### SUPPLIED MATERIAL
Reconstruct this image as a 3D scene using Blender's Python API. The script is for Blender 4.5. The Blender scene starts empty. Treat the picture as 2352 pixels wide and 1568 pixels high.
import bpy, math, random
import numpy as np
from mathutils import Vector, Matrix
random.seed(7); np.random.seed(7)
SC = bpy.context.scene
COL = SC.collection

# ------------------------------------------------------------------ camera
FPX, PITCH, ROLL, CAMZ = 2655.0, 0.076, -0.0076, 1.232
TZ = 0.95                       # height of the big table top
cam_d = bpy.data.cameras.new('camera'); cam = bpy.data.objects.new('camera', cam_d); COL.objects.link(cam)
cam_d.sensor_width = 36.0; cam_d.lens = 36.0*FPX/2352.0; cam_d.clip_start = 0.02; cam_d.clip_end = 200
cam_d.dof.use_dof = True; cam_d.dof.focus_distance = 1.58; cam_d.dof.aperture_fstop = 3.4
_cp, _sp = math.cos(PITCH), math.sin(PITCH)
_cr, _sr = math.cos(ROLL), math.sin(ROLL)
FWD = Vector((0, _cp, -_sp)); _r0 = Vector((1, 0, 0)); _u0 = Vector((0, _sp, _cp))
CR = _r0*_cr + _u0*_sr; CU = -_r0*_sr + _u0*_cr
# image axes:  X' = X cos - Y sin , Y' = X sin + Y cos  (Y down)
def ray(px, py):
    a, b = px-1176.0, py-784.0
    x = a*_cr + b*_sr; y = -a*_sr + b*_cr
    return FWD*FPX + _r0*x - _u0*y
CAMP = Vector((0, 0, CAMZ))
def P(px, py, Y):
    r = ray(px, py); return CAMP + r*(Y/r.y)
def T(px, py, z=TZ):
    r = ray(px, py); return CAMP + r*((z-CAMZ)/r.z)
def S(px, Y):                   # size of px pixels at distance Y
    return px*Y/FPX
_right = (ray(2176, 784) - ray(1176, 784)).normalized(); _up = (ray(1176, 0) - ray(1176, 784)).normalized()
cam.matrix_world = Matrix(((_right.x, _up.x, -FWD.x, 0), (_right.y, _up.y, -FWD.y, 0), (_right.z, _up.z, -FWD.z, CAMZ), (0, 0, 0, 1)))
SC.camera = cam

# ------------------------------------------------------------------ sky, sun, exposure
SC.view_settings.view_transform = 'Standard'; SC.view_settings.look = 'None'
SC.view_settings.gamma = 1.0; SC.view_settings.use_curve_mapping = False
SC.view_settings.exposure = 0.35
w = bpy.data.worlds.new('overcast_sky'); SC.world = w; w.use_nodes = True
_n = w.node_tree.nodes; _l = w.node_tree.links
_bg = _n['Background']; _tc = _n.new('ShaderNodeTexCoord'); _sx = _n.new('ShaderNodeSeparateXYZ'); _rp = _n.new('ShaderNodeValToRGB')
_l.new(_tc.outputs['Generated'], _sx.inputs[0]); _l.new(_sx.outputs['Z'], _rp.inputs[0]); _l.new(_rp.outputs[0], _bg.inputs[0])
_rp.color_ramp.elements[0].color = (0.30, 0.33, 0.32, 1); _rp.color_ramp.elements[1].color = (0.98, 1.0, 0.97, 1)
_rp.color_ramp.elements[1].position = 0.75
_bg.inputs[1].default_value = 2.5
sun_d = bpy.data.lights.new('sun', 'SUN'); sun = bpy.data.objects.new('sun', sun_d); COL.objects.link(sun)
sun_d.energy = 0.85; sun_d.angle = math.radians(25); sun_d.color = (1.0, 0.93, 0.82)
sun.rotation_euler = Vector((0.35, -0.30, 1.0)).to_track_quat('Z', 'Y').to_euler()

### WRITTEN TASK
Copy out every line of the listing that contains the string "scene".

### PROBLEM SOLUTION
Reconstruct this image as a 3D scene using Blender's Python API. The script is for Blender 4.5. The Blender scene starts empty. Treat the picture as 2352 pixels wide and 1568 pixels high.
SC = bpy.context.scene